WHAT YOU SHOULD DO
Could you print all the entries exactly?

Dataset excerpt
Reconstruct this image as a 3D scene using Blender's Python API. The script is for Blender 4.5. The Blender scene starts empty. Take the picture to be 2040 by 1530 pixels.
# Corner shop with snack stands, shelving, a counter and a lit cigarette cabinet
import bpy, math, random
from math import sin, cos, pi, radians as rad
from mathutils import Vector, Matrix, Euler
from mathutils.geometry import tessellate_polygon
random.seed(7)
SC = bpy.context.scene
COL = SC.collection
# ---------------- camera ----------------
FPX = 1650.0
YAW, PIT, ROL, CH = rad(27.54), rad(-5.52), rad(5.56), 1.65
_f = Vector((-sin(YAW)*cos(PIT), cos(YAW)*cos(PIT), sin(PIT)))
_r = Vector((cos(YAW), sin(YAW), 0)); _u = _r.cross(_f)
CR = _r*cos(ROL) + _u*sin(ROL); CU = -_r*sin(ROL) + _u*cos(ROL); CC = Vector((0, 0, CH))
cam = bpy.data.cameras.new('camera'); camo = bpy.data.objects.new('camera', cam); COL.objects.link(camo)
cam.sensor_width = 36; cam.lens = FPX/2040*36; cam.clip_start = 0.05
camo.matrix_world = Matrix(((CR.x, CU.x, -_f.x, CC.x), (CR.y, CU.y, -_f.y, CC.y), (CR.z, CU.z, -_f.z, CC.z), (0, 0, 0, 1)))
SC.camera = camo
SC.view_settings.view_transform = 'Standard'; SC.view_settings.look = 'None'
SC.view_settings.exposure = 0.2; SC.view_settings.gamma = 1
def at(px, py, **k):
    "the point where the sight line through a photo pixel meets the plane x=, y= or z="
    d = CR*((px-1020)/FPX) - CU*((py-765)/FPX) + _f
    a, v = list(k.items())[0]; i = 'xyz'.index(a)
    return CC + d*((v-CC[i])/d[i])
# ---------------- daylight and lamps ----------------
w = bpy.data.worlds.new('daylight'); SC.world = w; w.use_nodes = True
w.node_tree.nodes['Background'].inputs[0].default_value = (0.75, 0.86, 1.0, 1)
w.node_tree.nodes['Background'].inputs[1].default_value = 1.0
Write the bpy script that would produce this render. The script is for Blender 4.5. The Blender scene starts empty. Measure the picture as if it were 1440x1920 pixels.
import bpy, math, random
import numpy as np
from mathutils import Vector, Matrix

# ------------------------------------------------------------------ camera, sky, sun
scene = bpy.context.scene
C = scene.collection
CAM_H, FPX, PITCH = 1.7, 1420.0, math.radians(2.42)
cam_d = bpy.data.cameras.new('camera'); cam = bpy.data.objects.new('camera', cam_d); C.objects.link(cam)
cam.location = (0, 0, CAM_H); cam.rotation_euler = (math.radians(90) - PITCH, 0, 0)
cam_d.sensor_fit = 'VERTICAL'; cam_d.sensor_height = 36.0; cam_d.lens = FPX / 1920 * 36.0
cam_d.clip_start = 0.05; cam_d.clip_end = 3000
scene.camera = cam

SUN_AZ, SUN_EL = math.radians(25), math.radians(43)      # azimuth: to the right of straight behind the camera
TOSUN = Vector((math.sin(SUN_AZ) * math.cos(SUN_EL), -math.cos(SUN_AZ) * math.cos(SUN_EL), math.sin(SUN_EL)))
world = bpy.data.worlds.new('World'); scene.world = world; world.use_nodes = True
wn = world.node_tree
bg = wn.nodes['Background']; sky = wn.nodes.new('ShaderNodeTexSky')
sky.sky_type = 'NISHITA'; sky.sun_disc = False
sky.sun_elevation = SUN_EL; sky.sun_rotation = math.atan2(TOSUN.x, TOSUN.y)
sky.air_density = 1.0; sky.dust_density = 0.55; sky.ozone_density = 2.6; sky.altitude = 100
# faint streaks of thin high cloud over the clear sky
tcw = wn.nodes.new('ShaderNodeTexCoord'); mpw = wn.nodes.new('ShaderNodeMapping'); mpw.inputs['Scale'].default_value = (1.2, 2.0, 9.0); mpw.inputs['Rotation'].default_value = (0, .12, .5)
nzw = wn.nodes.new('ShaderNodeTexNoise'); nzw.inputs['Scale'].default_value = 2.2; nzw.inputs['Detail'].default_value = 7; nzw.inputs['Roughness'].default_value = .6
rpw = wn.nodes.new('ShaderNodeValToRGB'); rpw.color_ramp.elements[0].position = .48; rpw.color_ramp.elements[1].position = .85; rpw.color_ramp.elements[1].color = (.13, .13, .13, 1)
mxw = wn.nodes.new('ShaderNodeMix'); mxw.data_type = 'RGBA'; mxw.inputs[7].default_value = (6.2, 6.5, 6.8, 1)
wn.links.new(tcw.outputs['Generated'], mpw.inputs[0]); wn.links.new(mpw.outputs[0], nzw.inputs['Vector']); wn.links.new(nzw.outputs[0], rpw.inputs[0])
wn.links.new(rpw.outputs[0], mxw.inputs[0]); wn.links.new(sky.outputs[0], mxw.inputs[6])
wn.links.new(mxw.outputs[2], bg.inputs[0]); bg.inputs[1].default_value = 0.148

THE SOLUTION
Reconstruct this image as a 3D scene using Blender's Python API. The script is for Blender 4.5. The Blender scene starts empty. Take the picture to be 2040 by 1530 pixels.
# Corner shop with snack stands, shelving, a counter and a lit cigarette cabinet
import bpy, math, random
from math import sin, cos, pi, radians as rad
from mathutils import Vector, Matrix, Euler
from mathutils.geometry import tessellate_polygon
random.seed(7)
SC = bpy.context.scene
COL = SC.collection
# ---------------- camera ----------------
FPX = 1650.0
YAW, PIT, ROL, CH = rad(27.54), rad(-5.52), rad(5.56), 1.65
_f = Vector((-sin(YAW)*cos(PIT), cos(YAW)*cos(PIT), sin(PIT)))
_r = Vector((cos(YAW), sin(YAW), 0)); _u = _r.cross(_f)
CR = _r*cos(ROL) + _u*sin(ROL); CU = -_r*sin(ROL) + _u*cos(ROL); CC = Vector((0, 0, CH))
cam = bpy.data.cameras.new('camera'); camo = bpy.data.objects.new('camera', cam); COL.objects.link(camo)
cam.sensor_width = 36; cam.lens = FPX/2040*36; cam.clip_start = 0.05
camo.matrix_world = Matrix(((CR.x, CU.x, -_f.x, CC.x), (CR.y, CU.y, -_f.y, CC.y), (CR.z, CU.z, -_f.z, CC.z), (0, 0, 0, 1)))
SC.camera = camo
SC.view_settings.view_transform = 'Standard'; SC.view_settings.look = 'None'
SC.view_settings.exposure = 0.2; SC.view_settings.gamma = 1
def at(px, py, **k):
    "the point where the sight line through a photo pixel meets the plane x=, y= or z="
    d = CR*((px-1020)/FPX) - CU*((py-765)/FPX) + _f
    a, v = list(k.items())[0]; i = 'xyz'.index(a)
    return CC + d*((v-CC[i])/d[i])
# ---------------- daylight and lamps ----------------
w = bpy.data.worlds.new('daylight'); SC.world = w; w.use_nodes = True
w.node_tree.nodes['Background'].inputs[0].default_value = (0.75, 0.86, 1.0, 1)
w.node_tree.nodes['Background'].inputs[1].default_value = 1.0
Write the bpy script that would produce this render. The script is for Blender 4.5. The Blender scene starts empty. Measure the picture as if it were 1440x1920 pixels.
import bpy, math, random
import numpy as np
from mathutils import Vector, Matrix

# ------------------------------------------------------------------ camera, sky, sun
scene = bpy.context.scene
C = scene.collection
CAM_H, FPX, PITCH = 1.7, 1420.0, math.radians(2.42)
cam_d = bpy.data.cameras.new('camera'); cam = bpy.data.objects.new('camera', cam_d); C.objects.link(cam)
cam.location = (0, 0, CAM_H); cam.rotation_euler = (math.radians(90) - PITCH, 0, 0)
cam_d.sensor_fit = 'VERTICAL'; cam_d.sensor_height = 36.0; cam_d.lens = FPX / 1920 * 36.0
cam_d.clip_start = 0.05; cam_d.clip_end = 3000
scene.camera = cam

SUN_AZ, SUN_EL = math.radians(25), math.radians(43)      # azimuth: to the right of straight behind the camera
TOSUN = Vector((math.sin(SUN_AZ) * math.cos(SUN_EL), -math.cos(SUN_AZ) * math.cos(SUN_EL), math.sin(SUN_EL)))
world = bpy.data.worlds.new('World'); scene.world = world; world.use_nodes = True
wn = world.node_tree
bg = wn.nodes['Background']; sky = wn.nodes.new('ShaderNodeTexSky')
sky.sky_type = 'NISHITA'; sky.sun_disc = False
sky.sun_elevation = SUN_EL; sky.sun_rotation = math.atan2(TOSUN.x, TOSUN.y)
sky.air_density = 1.0; sky.dust_density = 0.55; sky.ozone_density = 2.6; sky.altitude = 100
# faint streaks of thin high cloud over the clear sky
tcw = wn.nodes.new('ShaderNodeTexCoord'); mpw = wn.nodes.new('ShaderNodeMapping'); mpw.inputs['Scale'].default_value = (1.2, 2.0, 9.0); mpw.inputs['Rotation'].default_value = (0, .12, .5)
nzw = wn.nodes.new('ShaderNodeTexNoise'); nzw.inputs['Scale'].default_value = 2.2; nzw.inputs['Detail'].default_value = 7; nzw.inputs['Roughness'].default_value = .6
rpw = wn.nodes.new('ShaderNodeValToRGB'); rpw.color_ramp.elements[0].position = .48; rpw.color_ramp.elements[1].position = .85; rpw.color_ramp.elements[1].color = (.13, .13, .13, 1)
mxw = wn.nodes.new('ShaderNodeMix'); mxw.data_type = 'RGBA'; mxw.inputs[7].default_value = (6.2, 6.5, 6.8, 1)
wn.links.new(tcw.outputs['Generated'], mpw.inputs[0]); wn.links.new(mpw.outputs[0], nzw.inputs['Vector']); wn.links.new(nzw.outputs[0], rpw.inputs[0])
wn.links.new(rpw.outputs[0], mxw.inputs[0]); wn.links.new(sky.outputs[0], mxw.inputs[6])
wn.links.new(mxw.outputs[2], bg.inputs[0]); bg.inputs[1].default_value = 0.148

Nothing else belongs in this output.